Вдохновленному Ариэлем поэту грозит лишь одна серьезная опасность: его стихотворение может оказаться тривиальным. «Зачем было писать стихотворение?» — спросит недоуменный читатель. Поэт, одержимый Просперо, уязвим с разных сторон. Из всех английских поэтов Вордсворт менее остальных был подвержен влиянию Ариэля — менее, чем это необходимо каждому стихотворцу. И что же? Его стихи — это наглядный пример того, когда пером поэта правит один Просперо: взяв наугад цитату из Вордсворта, хочется воскликнуть: «Да он попросту не умеет писать по-английски!» Чего никогда не скажешь об Ариэле. Уж если он пишет, то пишет превосходно. Ошибки Просперо гораздо грубее грамматических или стилистических.
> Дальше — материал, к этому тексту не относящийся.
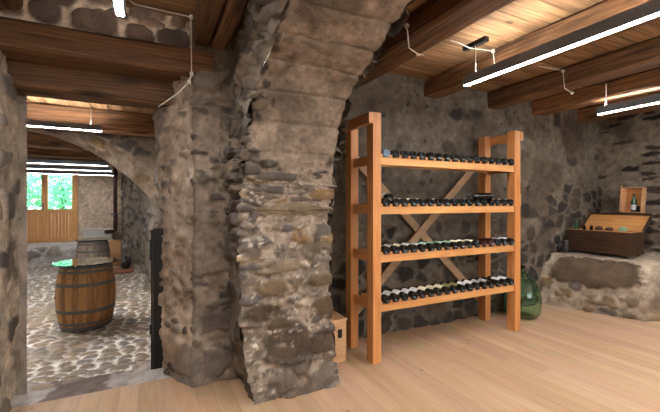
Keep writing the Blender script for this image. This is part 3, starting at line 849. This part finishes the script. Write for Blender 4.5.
# ------------------------------------------------------------------ demijohn
dj = thing('demijohn', 'large bulbous green glass demijohn on the floor beside the wine rack', 'demijohn', (4.12, 2.98, 0))
bm = BM()
outer = [(.02, .012), (.12, .004), (.17, .014), (.200, .06), (.213, .14), (.215, .22), (.203, .31), (.17, .40), (.115, .475), (.06, .525), (.034, .55), (.030, .60), (.036, .602), (.036, .625)]
inner = [(r - .005, h + (.005 if h < .05 else 0)) for r, h in outer[::-1]]
lathe(bm, outer + inner, 40, 'z', cap=False)
bmesh.ops.remove_doubles(bm, verts=bm.verts, dist=1e-5)
bm.verts.ensure_lookup_table()
bmesh.ops.holes_fill(bm, edges=[e for e in bm.edges if e.is_boundary], sides=0)
bmesh.ops.recalc_face_normals(bm, faces=bm.faces)
obj('glass_body', bm, M['demi'], dj, smooth=True)
bm = BM(); lathe(bm, [(.024, .585), (.027, .63), (.026, .645), (.005, .648)], 16); obj('stopper', bm, M['cork'], dj, smooth=True)

# ------------------------------------------------------------------ old chest on the ledge
CX0, CX1, CY0, CY1, CB = 5.37, 5.73, 2.42, 3.18, .735
ch = thing('wooden_chest', 'old dark wooden chest with its pale lined lid open, on the stone ledge', 'chest', (CX0, CY0, CB))
H = .29; T = .018
bm = BM()
for q in ((CX0, CX0 + T, CY0, CY1, CB, CB + H), (CX1 - T, CX1, CY0, CY1, CB, CB + H), (CX0 + T, CX1 - T, CY0, CY0 + T, CB, CB + H), (CX0 + T, CX1 - T, CY1 - T, CY1, CB, CB + H), (CX0 + T, CX1 - T, CY0 + T, CY1 - T, CB, CB + T)):
    box(bm, *q, .003)
obj('chest_body', bm, M['chest_out'], ch, True)
bm = BM()
t2 = .006
for q in ((CX0 + T, CX0 + T + t2, CY0 + T, CY1 - T, CB + T, CB + H - .004), (CX1 - T - t2, CX1 - T, CY0 + T, CY1 - T, CB + T, CB + H - .004), (CX0 + T, CX1 - T, CY0 + T, CY0 + T + t2, CB + T, CB + H - .004), (CX0 + T, CX1 - T, CY1 - T - t2, CY1 - T, CB + T, CB + H - .004),
          (CX0 + T, CX1 - T, CY0 + T, CY1 - T, CB + T, CB + T + t2)):
    box(bm, *q)
obj('chest_lining', bm, M['chest_in'], ch, True, label='pale inner boards')
bm = BM(); box(bm, CX0 + .002, CX1 - .002, CY0 + .002, CY1 - .002, CB + H, CB + H + .003)
# rim as a pale frame
bmesh.ops.delete(bm, geom=bm.verts[:], context='VERTS')
for q in ((CX0 + .003, CX0 + T + .004, CY0, CY1), (CX1 - T - .004, CX1 - .003, CY0, CY1), (CX0 + T, CX1 - T, CY0 + .003, CY0 + T + .004), (CX0 + T, CX1 - T, CY1 - T - .004, CY1 - .003)):
    box(bm, q[0], q[1], q[2], q[3], CB + H, CB + H + .004)
obj('rim', bm, M['chest_in'], ch, True, label='pale upper rim')
bm = BM(); box(bm, CX0 + .235, CX1 - T, CY0 + T, CY1 - T, CB + H - .035, CB + H - .02); box(bm, CX0 + .225, CX0 + .237, CY0 + T, CY1 - T, CB + H - .045, CB + H + .0); obj('tray', bm, M['chest_in'], ch, True, label='pale tray along the hinge side')
# lid, leaning back
lidm = Matrix.Translation((CX1, 0, CB + H)) @ Matrix.Rotation(math.radians(47), 4, 'Y')
bm = BM(); box(bm, .0, .016, CY0, CY1, 0, .31, .003, lidm); box(bm, -.03, .0, CY0, CY0 + .014, 0, .31, .002, lidm); box(bm, -.03, .0, CY1 - .014, CY1, 0, .31, .002, lidm); box(bm, -.03, .0, CY0 + .014, CY1 - .014, .296, .31, .002, lidm)
lid = obj('lid', bm, M['chest_out'], ch, True)
bm = BM(); box(bm, -.006, -.001, CY0 + .014, CY1 - .014, .002, .294, 0, lidm)
o = obj('lid_lining', bm, M['chest_in'], lid, False, label='pale inside of the lid'); bpy.context.view_layer.update()
for v in o.data.vertices: v.co -= Vector(ch.location)
for ya in (CY0, CY1):
    s = -1 if ya == CY0 else 1
    bm = BM(); xm = (CX0 + CX1) / 2
    tube(bm, smooth_path([(xm - .05, ya + s * .004, CB + .19), (xm - .045, ya + s * .022, CB + .165), (xm, ya + s * .026, CB + .155), (xm + .045, ya + s * .022, CB + .165), (xm + .05, ya + s * .004, CB + .19)], 4), .006, 8)
    obj('side_handle', bm, M['pewter'], ch, True, True)
bm = BM(); box(bm, CX0 - .004, CX0 + .001, (CY0 + CY1) / 2 - .03, (CY0 + CY1) / 2 + .03, CB + .22, CB + .28, .002); obj('lock_plate', bm, M['chest_out'], ch, True)
for (xa, ya) in ((CX0 + .02, CY0 + .03), (CX0 + .02, CY1 - .07), (CX1 - .06, CY0 + .03), (CX1 - .06, CY1 - .07)):
    bm = BM(); box(bm, xa, xa + .04, ya, ya + .04, CB - .03, CB, .002); obj('foot', bm, M['chest_out'], ch, True)

BT = [(.02, .0), (.033, .001), (.036, .01), (.036, .13), (.031, .155), (.016, .19), (.0135, .2), (.0135, .235), (.016, .237), (.016, .25), (.01, .251)]
def small_bottle(name, label, loc, mat, s=1.0, lab=None):
    t = thing(name, label, 'bottle', loc)
    bm = BM(); lathe(bm, [(r * s, h * s) for r, h in BT], 18); obj('bottle_body', bm, mat, t, smooth=True)
    if lab:
        bm = BM(); lathe(bm, [(.0367 * s, .03 * s), (.0367 * s, .10 * s)], 18, cap=False); obj('paper_label', bm, lab, t, smooth=True)
    bm = BM(); lathe(bm, [(.011 * s, .25 * s), (.011 * s, .262 * s), (.003, .264 * s)], 12); obj('cork', bm, M['cork'], t, smooth=True)
    return t
LIN = CB + T + .007
small_bottle('glass_bottle', 'dark green bottle with pale label standing in the rear corner of the open chest', (CX0 + .10, CY1 - .07, LIN), M['green_glass'], 1.5, M['lab_cream'])
small_bottle('glass_bottle', 'small dark bottle standing in the open chest behind its front panel', (CX0 + .06, CY1 - .20, LIN), M['bottle'], 1.25)
small_bottle('glass_bottle', 'small dark bottle with pinkish cap label in the middle of the open chest', (CX0 + .06, CY1 - .29, LIN), M['bottle'], 1.27, M['pink'])
def lump(name, label, cat, loc, sx, sy, sz, mat, seed):
    bm = BM(); bmesh.ops.create_icosphere(bm, subdivisions=3, radius=1)
    pts = np.array([v.co[:] for v in bm.verts]); d = fbm(pts * 1.6 + seed, 3, 140)
    for v, q in zip(bm.verts, d): v.co = Vector((v.co.x * sx, v.co.y * sy, v.co.z * sz)) * (1 + .22 * q)
    zmin = min(v.co.z for v in bm.verts)
    for v in bm.verts: v.co.z -= zmin
    o = obj(name, bm, mat, smooth=True); o.location = loc
    return tag(o, label, cat)
TRZ = CB + H - .02
lump('cork_bung', 'dark brown lump on the chest tray, the one nearer the green bottle', 'bung', (CX1 - .06, CY1 - .26, TRZ), .035, .05, .035, M['cork'], 1)
lump('cork_bung', 'dark brown lump on the chest tray, next to the pale green glass piece', 'bung', (CX1 - .06, CY1 - .39, TRZ), .035, .05, .032, M['cork'], 5)
lump('glass_piece', 'pale green glass piece leaning on the open chest tray', 'glass', (CX1 - .06, CY1 - .55, TRZ), .02, .055, .04, M['pale_green'], 9)
# mug
mg = thing('metal_mug', 'dark dented metal mug with handle, on the ledge beside the chest', 'mug', (5.24, 3.13, .715))
bm = BM(); lathe(bm, [(.045, 0), (.052, .002), (.05, .06), (.047, .15), (.05, .158), (.046, .158), (.043, .15), (.046, .01), (.003, .008)], 24); obj('mug_body', bm, M['pewter'], mg, smooth=True)
bm = BM(); tube(bm, smooth_path([(-.04, .02, .13), (-.075, .03, .125), (-.085, .035, .08), (-.07, .03, .04), (-.045, .02, .03)], 5), .006, 8); obj('handle', bm, M['pewter'], mg, smooth=True)

# wine presentation box on the upper ledge
wx = thing('wine_case', 'small open wooden wine case standing upright above the chest against the wall', 'wine case', (6.12, 2.72, 1.262), math.radians(0))
def wc(name, q, mat, m=None, label=None):
    bm = BM(); box(bm, *q, .002, m); return obj(name, bm, M[mat], wx, label=label)
wW, wH, wD = .24, .36, .10
rot = Matrix.Rotation(math.radians(8), 4, 'Y')
wc('back_panel', (.05, .06, -wW / 2, wW / 2, 0, wH), 'chest_in', rot)
wc('side_panel', (-wD + .05, .05, -wW / 2, -wW / 2 + .01, 0, wH), 'box', rot)
wc('side_panel', (-wD + .05, .05, wW / 2 - .01, wW / 2, 0, wH), 'box', rot)
wc('top_panel', (-wD + .05, .05, -wW / 2, wW / 2, wH - .01, wH), 'box', rot)
wc('bottom_panel', (-wD + .05, .05, -wW / 2, wW / 2, 0, .01), 'box', rot)
hm = rot @ Matrix.Translation((-wD + .05, wW / 2, 0)) @ Matrix.Rotation(math.radians(22), 4, 'Z')
wc('hinged_lid', (-.20, 0, 0, .01, 0, wH), 'box', hm)
wc('corner_wedge', (-wD + .045, -wD + .05, -wW / 2 + .01, -wW / 2 + .06, .01, .09), 'black', rot, 'dark corner wedge')
small_bottle('glass_bottle', 'green bottle with grey label standing inside the small open wine case', (6.11, 2.70, 1.275), M['green_glass'], 1.0, M['lab_grey'])

# ------------------------------------------------------------------ doorway threshold and post
bm = BM()
P, N = np.meshgrid(np.arange(-1.0, .5, .03), np.arange(3.16, 3.70, .03), indexing='ij')
Z = -.012 - .03 * sst(N, 3.2, 3.6) + .012 * fbm(np.stack([P.ravel() * 5, N.ravel() * 5, P.ravel() * 0], 1), 4, 7).reshape(P.shape)
Z = Z + .045 * sst(P, -.16, .0) * sst(N, 3.24, 3.33)
edge = 3.63 + .05 * np.sin(P * 5) - .0
Z = np.where(N > edge, Z - .2, Z)
pp = np.stack([P, N, Z], -1)
f = fbm(pp.reshape(-1, 3) * 3.5, 4, 9)
cc = np.where((pp[..., 0].ravel() > -.28 + .1 * f) | (pp[..., 0].ravel() < -.70 + .1 * f), 1, 0)[:, None]
C = cc * np.array(srgb(178, 172, 168)) + (1 - cc) * np.array(srgb(128, 116, 110))
bm.free()
grid_mesh('trim_1', [(pp, C)], M['stone'])
gp = thing('gate_post', 'slim black steel post with latch plates standing against the doorway reveal', 'post', (.0, 3.34, .02))
bm = BM(); box(bm, .022, .102, 3.34, 3.395, .02, 1.19, .003); obj('post_body', bm, M['black'], gp, True)
bm = BM(); box(bm, .006, .021, 3.345, 3.39, .02, 1.18, .002); obj('edge_strip', bm, M['black'], gp, True)
for z0, z1 in ((.93, 1.10), (.32, .40)):
    bm = BM(); box(bm, -.004, .02, 3.337, 3.344, z0, z1, .002); obj('latch_plate', bm, M['black'], gp, True)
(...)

Поскольку он желает передать читателю нечто истинное, то в случае неудачи он оказывается в худшем, нежели Ариэль, положении, ибо читатель видит в таком стихотворении фальшь. Он не спрашивает, зачем поэт написал его. Он в сердцах говорит: «Подобным стихам не место на белом свете».
И в теории и на практике Фрост следует за Просперо. В предисловии к «Избранным стихотворениям» он пишет:
«Звук — это золотой слиток среди руды. Извлечем звук, отбросим все лишнее; обнаружим, что цель поэзии в данном случае — заставить звучать все стихи по-разному, но что средств к этому — гласных, согласных, пунктуации, синтаксиса, слов, предложений и размеров — явно не хватает, нам нужна помощь контекста — значения — содержания… Мы снова возвращаемся в поэзию, покуда поэзия — искусство, которое о чем-то говорит, беззвучно или звучно. И лучше, если вслух — так больше опыта и больше глубины… Рисунок, созданный стихом… Его линия берет начало в восхищении и завершается мудростью… просветлением жизни — не обязательно тем самым, огромным, на котором зиждутся культы и секты, но моментальной вспышкой силы перед лицом смятения и страха».
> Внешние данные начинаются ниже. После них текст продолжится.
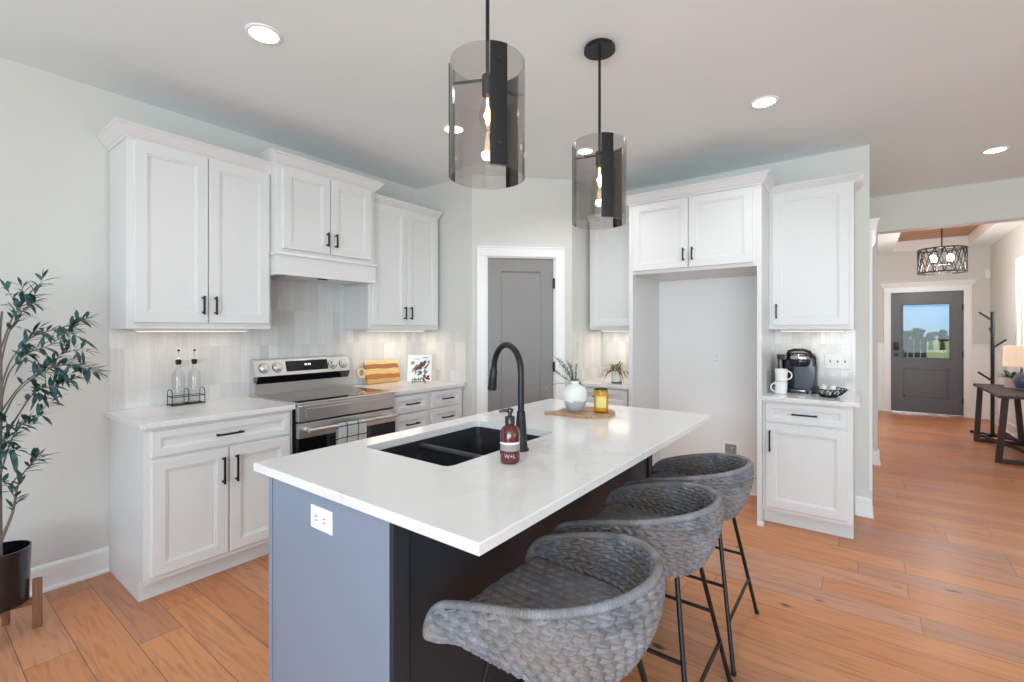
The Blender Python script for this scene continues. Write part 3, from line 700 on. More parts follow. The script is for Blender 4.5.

Стиль Фроста профессор Льюис определил бы как «скудный» с большой буквы. Его интонация сродни разговорной; она спокойна и прочувствованна, и мне трудно вспомнить кого-либо из современных поэтов, за исключением Кавафиса, кто писал бы столь же просто. Фрост редко использует метафоры. В его поэзии (если взять ее целиком, со всеми литературными и историческими аллюзиями) нет ничего такого, что было бы непонятно подростку. И все же в этой речевой простоте ему удается передавать всевозможные оттенки душевных и умственных устремлений.
Поэтический голос Фроста — это голос умудренного разума: он отчетлив и трезв. Таким голосом не говорит мечта или страсть. За исключением прямой речи, тире, восклицательные знаки и риторические фигуры встречаются в стихах Фроста достаточно редко. Что, конечно, не указывает на недостаток эмоционального — скорее наоборот: читая стихи, мы всякий раз попадаем под сильное (почти навязчивое) влияние чувства, которое прячется за сдержанной речью. А что как не сдержанная речь воспитывает целомудрие слуха, из которого, собственно, поэзия и возникает?! Даже при желании Фрост не смог бы писать громогласные и горестные монологи в духе Шекспира и его героев. Но человек, написавший следующие строчки, был, несомненно, знаком с чувством горечи:
Замедлив шаг, я был почти врасплох
Застигнут этим звуком. В переулке
Меня как будто звали, будто вздох
Донесся, будто «Здравствуй… Были гулки
Ночные улицы, и только циферблат
Луны считал часы, доверив небу
Значение времен. И я был рад
Знакомству с ночью. Как простому хлебу.
В каждом стиле есть свои границы. Невозможно представить себе «След змия» в исполнении Фроста или «Смерть батрака» в стиле Валери. Стиль Фроста (то есть тот стиль, который ограничен обыденной речью) — это естественный стиль для человека, живущего в первой половине XX века. В этом стиле трудно говорить о слишком удаленных во времени вещах, ибо разница между «вчера» и «сегодня» будет слишком очевидной, — как нельзя размышлять на мифологические темы, которые существуют вне времени.
Поэтому вариации Фроста на тему Иова в «Маске разума» или размышления об Ионе в «Маске жалости» кажутся мне не совсем удачными: в современном «костюме» они слишком назидательны.